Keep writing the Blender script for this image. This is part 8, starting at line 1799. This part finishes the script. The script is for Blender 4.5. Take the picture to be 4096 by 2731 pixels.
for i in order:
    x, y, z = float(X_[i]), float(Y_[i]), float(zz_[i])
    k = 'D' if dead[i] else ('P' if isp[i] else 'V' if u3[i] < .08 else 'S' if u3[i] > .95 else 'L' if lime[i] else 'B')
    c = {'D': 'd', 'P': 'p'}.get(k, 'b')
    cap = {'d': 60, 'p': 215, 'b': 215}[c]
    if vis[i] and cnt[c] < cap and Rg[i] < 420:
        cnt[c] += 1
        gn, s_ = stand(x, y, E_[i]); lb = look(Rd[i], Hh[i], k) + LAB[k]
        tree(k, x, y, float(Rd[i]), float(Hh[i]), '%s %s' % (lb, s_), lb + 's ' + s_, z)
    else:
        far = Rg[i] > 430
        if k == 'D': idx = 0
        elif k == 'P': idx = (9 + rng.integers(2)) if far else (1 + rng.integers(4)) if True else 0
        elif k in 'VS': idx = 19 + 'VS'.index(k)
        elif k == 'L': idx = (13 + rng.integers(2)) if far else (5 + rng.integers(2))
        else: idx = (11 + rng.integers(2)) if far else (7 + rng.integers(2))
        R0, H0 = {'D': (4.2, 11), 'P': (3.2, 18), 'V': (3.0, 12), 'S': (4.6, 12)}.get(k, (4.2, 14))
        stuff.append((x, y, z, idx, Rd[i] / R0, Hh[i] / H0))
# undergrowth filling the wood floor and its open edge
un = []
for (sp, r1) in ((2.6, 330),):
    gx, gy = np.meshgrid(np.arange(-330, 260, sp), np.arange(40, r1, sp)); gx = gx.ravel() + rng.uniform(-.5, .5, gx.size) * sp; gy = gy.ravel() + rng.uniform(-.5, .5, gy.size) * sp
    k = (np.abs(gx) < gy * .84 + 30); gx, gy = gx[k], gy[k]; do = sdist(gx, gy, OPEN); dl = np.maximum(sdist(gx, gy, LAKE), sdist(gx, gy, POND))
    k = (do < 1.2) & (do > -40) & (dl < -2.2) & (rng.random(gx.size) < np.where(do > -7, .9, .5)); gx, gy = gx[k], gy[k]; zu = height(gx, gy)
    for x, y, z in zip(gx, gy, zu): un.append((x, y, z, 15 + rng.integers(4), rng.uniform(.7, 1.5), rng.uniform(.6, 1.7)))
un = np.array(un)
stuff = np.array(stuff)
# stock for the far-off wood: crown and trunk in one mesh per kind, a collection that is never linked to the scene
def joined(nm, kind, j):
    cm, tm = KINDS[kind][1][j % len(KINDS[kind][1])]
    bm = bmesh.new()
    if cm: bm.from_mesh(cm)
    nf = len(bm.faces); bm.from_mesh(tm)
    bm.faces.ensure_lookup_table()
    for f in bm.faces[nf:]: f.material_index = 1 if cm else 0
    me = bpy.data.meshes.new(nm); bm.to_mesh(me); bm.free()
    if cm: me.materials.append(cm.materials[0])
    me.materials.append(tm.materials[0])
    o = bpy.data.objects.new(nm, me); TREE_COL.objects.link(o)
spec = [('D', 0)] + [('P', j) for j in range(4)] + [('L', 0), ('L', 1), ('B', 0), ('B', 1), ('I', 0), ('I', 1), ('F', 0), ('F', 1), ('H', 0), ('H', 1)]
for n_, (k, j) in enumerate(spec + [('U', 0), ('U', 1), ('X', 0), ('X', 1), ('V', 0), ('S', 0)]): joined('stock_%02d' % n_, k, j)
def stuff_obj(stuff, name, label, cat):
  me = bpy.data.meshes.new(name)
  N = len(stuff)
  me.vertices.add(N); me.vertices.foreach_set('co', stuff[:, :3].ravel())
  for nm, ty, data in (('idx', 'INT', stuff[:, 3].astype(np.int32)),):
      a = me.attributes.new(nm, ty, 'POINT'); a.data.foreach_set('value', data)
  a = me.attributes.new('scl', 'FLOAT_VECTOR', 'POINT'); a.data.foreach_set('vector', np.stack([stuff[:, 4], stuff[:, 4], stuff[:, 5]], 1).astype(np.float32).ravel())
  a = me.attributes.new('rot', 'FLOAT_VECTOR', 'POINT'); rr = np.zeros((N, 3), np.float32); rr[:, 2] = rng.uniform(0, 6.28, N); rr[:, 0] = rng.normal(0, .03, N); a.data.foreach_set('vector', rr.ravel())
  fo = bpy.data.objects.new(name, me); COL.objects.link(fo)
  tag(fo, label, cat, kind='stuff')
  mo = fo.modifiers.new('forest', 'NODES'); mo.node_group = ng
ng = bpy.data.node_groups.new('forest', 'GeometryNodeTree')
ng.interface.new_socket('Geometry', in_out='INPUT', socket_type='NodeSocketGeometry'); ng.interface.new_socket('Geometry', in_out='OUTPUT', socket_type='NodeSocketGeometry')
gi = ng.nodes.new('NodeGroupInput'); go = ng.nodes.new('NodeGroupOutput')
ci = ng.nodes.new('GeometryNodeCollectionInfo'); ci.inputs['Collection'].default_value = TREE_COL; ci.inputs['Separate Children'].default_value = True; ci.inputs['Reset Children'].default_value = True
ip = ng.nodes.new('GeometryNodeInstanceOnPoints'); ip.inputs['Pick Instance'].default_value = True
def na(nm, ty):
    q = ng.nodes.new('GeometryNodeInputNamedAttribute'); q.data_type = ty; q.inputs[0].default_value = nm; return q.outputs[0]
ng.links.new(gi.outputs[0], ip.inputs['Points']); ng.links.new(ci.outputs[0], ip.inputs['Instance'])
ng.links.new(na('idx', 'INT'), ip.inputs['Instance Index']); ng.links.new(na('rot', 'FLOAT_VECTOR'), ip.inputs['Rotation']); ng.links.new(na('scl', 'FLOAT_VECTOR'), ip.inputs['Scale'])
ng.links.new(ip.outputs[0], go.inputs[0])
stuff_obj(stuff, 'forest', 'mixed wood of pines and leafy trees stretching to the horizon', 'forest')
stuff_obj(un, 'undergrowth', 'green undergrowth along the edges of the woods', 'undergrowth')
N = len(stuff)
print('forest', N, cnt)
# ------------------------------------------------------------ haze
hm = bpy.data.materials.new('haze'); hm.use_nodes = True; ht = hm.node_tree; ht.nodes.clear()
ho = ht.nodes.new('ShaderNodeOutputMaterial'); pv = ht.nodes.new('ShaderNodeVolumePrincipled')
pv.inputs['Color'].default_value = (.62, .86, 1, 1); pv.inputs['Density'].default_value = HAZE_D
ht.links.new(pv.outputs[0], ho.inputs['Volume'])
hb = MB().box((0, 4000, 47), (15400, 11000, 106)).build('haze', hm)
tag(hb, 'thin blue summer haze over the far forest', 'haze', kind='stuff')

WORK TO BE COMPLETED: Retype the data exactly as given.

SOLUTION TO THIS PROBLEM:
Keep writing the Blender script for this image. This is part 8, starting at line 1799. This part finishes the script. The script is for Blender 4.5. Take the picture to be 4096 by 2731 pixels.
for i in order:
    x, y, z = float(X_[i]), float(Y_[i]), float(zz_[i])
    k = 'D' if dead[i] else ('P' if isp[i] else 'V' if u3[i] < .08 else 'S' if u3[i] > .95 else 'L' if lime[i] else 'B')
    c = {'D': 'd', 'P': 'p'}.get(k, 'b')
    cap = {'d': 60, 'p': 215, 'b': 215}[c]
    if vis[i] and cnt[c] < cap and Rg[i] < 420:
        cnt[c] += 1
        gn, s_ = stand(x, y, E_[i]); lb = look(Rd[i], Hh[i], k) + LAB[k]
        tree(k, x, y, float(Rd[i]), float(Hh[i]), '%s %s' % (lb, s_), lb + 's ' + s_, z)
    else:
        far = Rg[i] > 430
        if k == 'D': idx = 0
        elif k == 'P': idx = (9 + rng.integers(2)) if far else (1 + rng.integers(4)) if True else 0
        elif k in 'VS': idx = 19 + 'VS'.index(k)
        elif k == 'L': idx = (13 + rng.integers(2)) if far else (5 + rng.integers(2))
        else: idx = (11 + rng.integers(2)) if far else (7 + rng.integers(2))
        R0, H0 = {'D': (4.2, 11), 'P': (3.2, 18), 'V': (3.0, 12), 'S': (4.6, 12)}.get(k, (4.2, 14))
        stuff.append((x, y, z, idx, Rd[i] / R0, Hh[i] / H0))
# undergrowth filling the wood floor and its open edge
un = []
for (sp, r1) in ((2.6, 330),):
    gx, gy = np.meshgrid(np.arange(-330, 260, sp), np.arange(40, r1, sp)); gx = gx.ravel() + rng.uniform(-.5, .5, gx.size) * sp; gy = gy.ravel() + rng.uniform(-.5, .5, gy.size) * sp
    k = (np.abs(gx) < gy * .84 + 30); gx, gy = gx[k], gy[k]; do = sdist(gx, gy, OPEN); dl = np.maximum(sdist(gx, gy, LAKE), sdist(gx, gy, POND))
    k = (do < 1.2) & (do > -40) & (dl < -2.2) & (rng.random(gx.size) < np.where(do > -7, .9, .5)); gx, gy = gx[k], gy[k]; zu = height(gx, gy)
    for x, y, z in zip(gx, gy, zu): un.append((x, y, z, 15 + rng.integers(4), rng.uniform(.7, 1.5), rng.uniform(.6, 1.7)))
un = np.array(un)
stuff = np.array(stuff)
# stock for the far-off wood: crown and trunk in one mesh per kind, a collection that is never linked to the scene
def joined(nm, kind, j):
    cm, tm = KINDS[kind][1][j % len(KINDS[kind][1])]
    bm = bmesh.new()
    if cm: bm.from_mesh(cm)
    nf = len(bm.faces); bm.from_mesh(tm)
    bm.faces.ensure_lookup_table()
    for f in bm.faces[nf:]: f.material_index = 1 if cm else 0
    me = bpy.data.meshes.new(nm); bm.to_mesh(me); bm.free()
    if cm: me.materials.append(cm.materials[0])
    me.materials.append(tm.materials[0])
    o = bpy.data.objects.new(nm, me); TREE_COL.objects.link(o)
spec = [('D', 0)] + [('P', j) for j in range(4)] + [('L', 0), ('L', 1), ('B', 0), ('B', 1), ('I', 0), ('I', 1), ('F', 0), ('F', 1), ('H', 0), ('H', 1)]
for n_, (k, j) in enumerate(spec + [('U', 0), ('U', 1), ('X', 0), ('X', 1), ('V', 0), ('S', 0)]): joined('stock_%02d' % n_, k, j)
def stuff_obj(stuff, name, label, cat):
  me = bpy.data.meshes.new(name)
  N = len(stuff)
  me.vertices.add(N); me.vertices.foreach_set('co', stuff[:, :3].ravel())
  for nm, ty, data in (('idx', 'INT', stuff[:, 3].astype(np.int32)),):
      a = me.attributes.new(nm, ty, 'POINT'); a.data.foreach_set('value', data)
  a = me.attributes.new('scl', 'FLOAT_VECTOR', 'POINT'); a.data.foreach_set('vector', np.stack([stuff[:, 4], stuff[:, 4], stuff[:, 5]], 1).astype(np.float32).ravel())
  a = me.attributes.new('rot', 'FLOAT_VECTOR', 'POINT'); rr = np.zeros((N, 3), np.float32); rr[:, 2] = rng.uniform(0, 6.28, N); rr[:, 0] = rng.normal(0, .03, N); a.data.foreach_set('vector', rr.ravel())
  fo = bpy.data.objects.new(name, me); COL.objects.link(fo)
  tag(fo, label, cat, kind='stuff')
  mo = fo.modifiers.new('forest', 'NODES'); mo.node_group = ng
ng = bpy.data.node_groups.new('forest', 'GeometryNodeTree')
ng.interface.new_socket('Geometry', in_out='INPUT', socket_type='NodeSocketGeometry'); ng.interface.new_socket('Geometry', in_out='OUTPUT', socket_type='NodeSocketGeometry')
gi = ng.nodes.new('NodeGroupInput'); go = ng.nodes.new('NodeGroupOutput')
ci = ng.nodes.new('GeometryNodeCollectionInfo'); ci.inputs['Collection'].default_value = TREE_COL; ci.inputs['Separate Children'].default_value = True; ci.inputs['Reset Children'].default_value = True
ip = ng.nodes.new('GeometryNodeInstanceOnPoints'); ip.inputs['Pick Instance'].default_value = True
def na(nm, ty):
    q = ng.nodes.new('GeometryNodeInputNamedAttribute'); q.data_type = ty; q.inputs[0].default_value = nm; return q.outputs[0]
ng.links.new(gi.outputs[0], ip.inputs['Points']); ng.links.new(ci.outputs[0], ip.inputs['Instance'])
ng.links.new(na('idx', 'INT'), ip.inputs['Instance Index']); ng.links.new(na('rot', 'FLOAT_VECTOR'), ip.inputs['Rotation']); ng.links.new(na('scl', 'FLOAT_VECTOR'), ip.inputs['Scale'])
ng.links.new(ip.outputs[0], go.inputs[0])
stuff_obj(stuff, 'forest', 'mixed wood of pines and leafy trees stretching to the horizon', 'forest')
stuff_obj(un, 'undergrowth', 'green undergrowth along the edges of the woods', 'undergrowth')
N = len(stuff)
print('forest', N, cnt)
# ------------------------------------------------------------ haze
hm = bpy.data.materials.new('haze'); hm.use_nodes = True; ht = hm.node_tree; ht.nodes.clear()
ho = ht.nodes.new('ShaderNodeOutputMaterial'); pv = ht.nodes.new('ShaderNodeVolumePrincipled')
pv.inputs['Color'].default_value = (.62, .86, 1, 1); pv.inputs['Density'].default_value = HAZE_D
ht.links.new(pv.outputs[0], ho.inputs['Volume'])
hb = MB().box((0, 4000, 47), (15400, 11000, 106)).build('haze', hm)
tag(hb, 'thin blue summer haze over the far forest', 'haze', kind='stuff')